120517ho-guns

Stacks of guns are seen in a garage belonging to Brent Nicholson in Pageland, S.C., after law enforcers raided Nicholson’s house in 2015 and found thousands of weapons, many of which were believed to have been stolen.

COURTESY PHOTO

Reprinted from the St. Louis Post-Dispatch on Dec. 3.

The bumper stickers and lawn signs that quip, “This property protected by Smith & Wesson” can be a macho declaration of support for Second Amendment rights. But if the owners think they’re somehow deterring criminals, they need to think again. Such warnings actually serve as advertisements that guns are inside for the taking, and thieves act accordingly.

According to one study, as many as 380,000 weapons are lost or stolen each year nationwide because owners fail to secure them. FBI statistics suggest more than 100,000 of those thefts go unreported to police.

Instead of making themselves safer by owning guns, careless gun owners are making American homes and streets much more dangerous. They are arming criminals and evading responsibility for their own carelessness. And the National Rifle Association is complicit.

The news media organization The Trace reported in Sunday’s Post-Dispatch that reporters had identified more than 23,000 firearms recovered by law enforcers around the country since 2010. An analysis of crime reports shows the weapons were used in more than 1,500 violent crimes, including murder, kidnappings, armed robberies and sexual assaults.

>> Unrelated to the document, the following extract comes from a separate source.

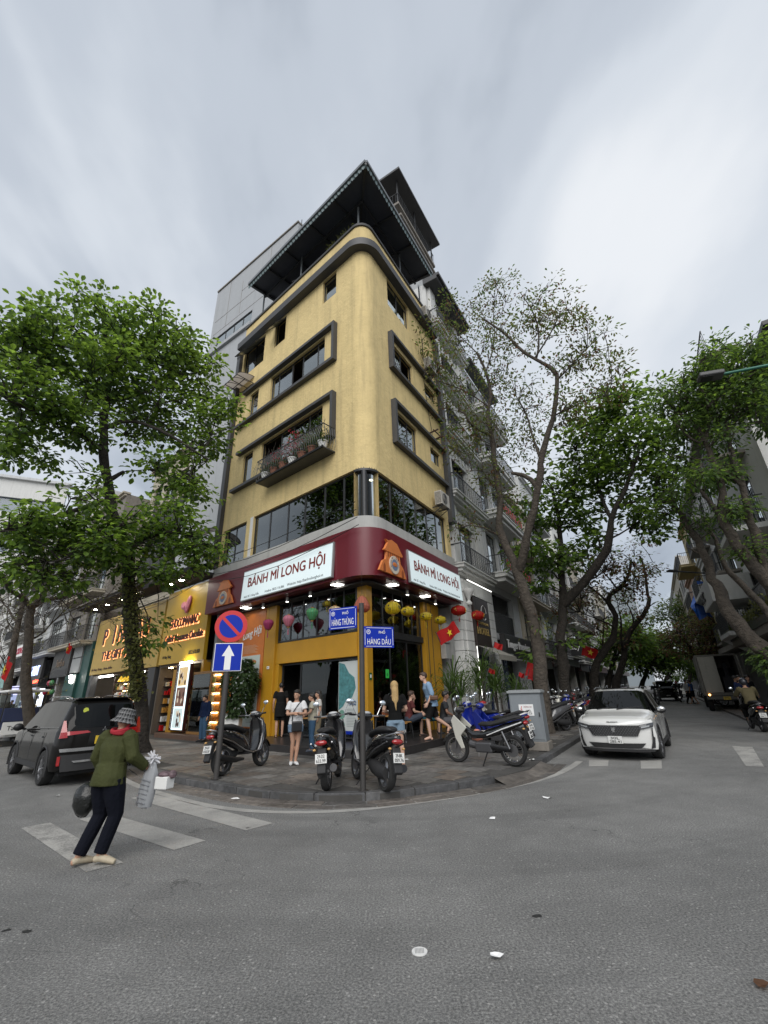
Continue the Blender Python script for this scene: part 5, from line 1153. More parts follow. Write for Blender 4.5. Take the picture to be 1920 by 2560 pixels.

The use of guns in violent crimes is nothing new. What bears deeper scrutiny is the utter laxity with which many gun owners treat these killing machines. They leave them exposed in cars, unsecured. They leave them on coffee tables or hide them in predictable places that experienced burglars can locate quickly.

Far too many don’t keep their weapons locked in gun safes, so they’re easy pickings for criminals or, worse, they’re available for children to find and play with, leading to tragic outcomes.

The Trace identified 843 firearms reported stolen in St. Louis in 2015 — nearly double the number of reported thefts in 2006.

“We have a society that has become so gun-centric that the guns people buy for themselves get stolen, go into circulation and make them less safe,” said Sam Dotson, a former St. Louis police chief.

Only 11 states require gun owners to report lost or stolen weapons. In states that don’t, law enforcers face ridiculous hurdles trying to trace stolen weapons used in crimes. South Carolina officers in 2015 seized about 3,800 firearms from a man known to purchase and warehouse stolen weapons. But prosecutors couldn’t obtain the information required to fully punish the purchaser for trafficking stolen weapons because South Carolina doesn’t have a reporting law.

Nor does Missouri. A state legislator tried to push through a reporting bill in 2014, but the NRA intervened to block it.

Gun owners’ recklessness endangers everyone, including other gun owners. The NRA might call it the price of freedom or some other silly slogan. But there is no freedom when stolen guns put the rest of us at risk. Call it the cost of carelessness.